UK inflation rose in March in a clear sign of the impact of the Iran-US war on the economy.
The latest figures, released on Wednesday, are the first from the Office for National Statistics (ONS) to include elevated petrol and diesel costs since the start of the conflict. Prices have gone up as a result of the closure of the Strait of Hormuz shipping corridor.
The ONS figures showed consumer prices index (CPI) inflation rose 3.3 per cent in the year to March, up from 3 per cent in February.
The increase marks a blow for chancellor Rachel Reeves, who has made cutting the cost of living her number one priority. Research by the Resolution Foundation has found that the average household will be £480 worse off this year due to increased energy costs.
In response, Ms Reeves said the Iran crisis was “not our war, but it is pushing up bills for families and businesses”.
She continued: “That’s why it’s my number one priority to keep costs down. Our economic plan is the right one and has put us in a stronger position to support families in the face of this new crisis.”
Pointing to measures announced before the conflict, she said: “We’ve taken £117 off energy bills, frozen rail fares and protected motorists with the fuel duty freeze.
“We’re acting to protect people from unfair price rises if they occur, to bring down food prices at the till, and are boosting long-term energy security – building a stronger, more secure economy.”
Heating oil, some food prices, including chocolate and fish, and airfares all contributed to the rising prices, with Sanjay Raja, chief UK economist at Deutsche Bank, noting that the former was one of the first commodities to show the impact of the war.
“Energy prices rose substantially with pump prices up just under 8 per cent month-on-month and heating oil prices up a staggering 90 per cent,” he said.
“Food prices were a little stronger than we thought – both processed and unprocessed foods and yoghurt, chocolate, fish all seeing bigger gains than we expected. Services prices also shot up, but only because of airfares, which jumped 10 per cent. Core goods inflation remained subdued on the back of weaker clothing prices, furniture prices, car prices, and IT goods such as software.
“The good news – if any – was that our core services measures, which strip out some of the more volatile elements in the services basket, remained broadly unchanged. And near-term CPI is still expected to take a big step down as base effects drag on the annual rate. The bad news? The drop won’t be as big as we previously anticipated.”
The rise in inflation also means the Bank of England is unlikely to cut interest rates any time soon.
Before the Iran war, it had signalled that it might cut rates two or three times this year from the present 3.75 per cent – though unemployment figures falling in Tuesday’s data at least eases the BoE’s two-way tug-of-war in that regard, as rising unemployment is another reason to cut rates, while inflation is an argument to hike them.
Dropping rates would have led to cheaper new mortgages and lower borrowing costs for businesses.

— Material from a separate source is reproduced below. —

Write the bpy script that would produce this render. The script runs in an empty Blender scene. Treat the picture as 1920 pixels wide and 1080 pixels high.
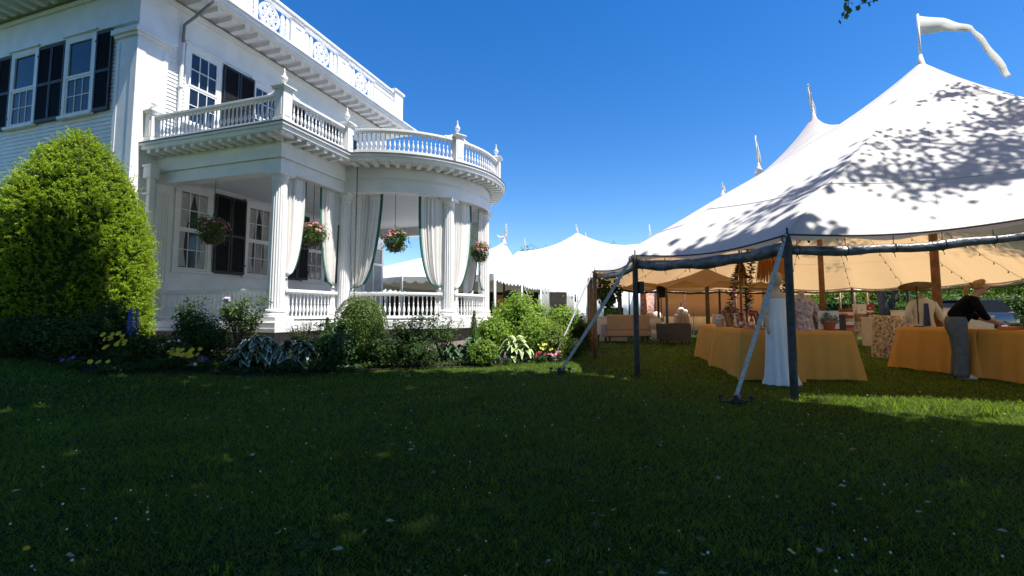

Emma Wall, chief investment strategist at Hargreaves Lansdown, said: “Inflation is likely to remain elevated in April too, and markets are now pricing in one rate rise later this year, but our house view is that rates are held through the conflict – returning to the expected rate cutting cycle later than forecast just a couple of months ago, but on path to neutral next year.”
While Samuel Fuller, director of Financial Markets Online, warned it was “premature to dismiss the UK’s inflationary threat”.
“This March data only captures the inflationary impact of the first month’s fighting, and April’s data may prove much worse,” he added.
The news on inflation comes amid fears that a further escalation in the Middle East conflict could also impact government borrowing.
The influential Resolution Foundation has found that a “severe but plausible scenario”, in which the conflict intensifies and delivers the largest hits to the economy, would result in government borrowing increasing by £16bn a year in 2029-2030.
RAC data from 16 April showed that the average price of a litre of petrol at UK forecourts was 158.1p, 25p more expensive than when the war began on 28 February.
The average price of a litre of diesel sits at 191.2p, up 49p compared with the start of the war.
Experts at Oxford Economics said they expect the rise in pump prices to add between 0.2 and 0.3 percentage points to the rate of inflation in March.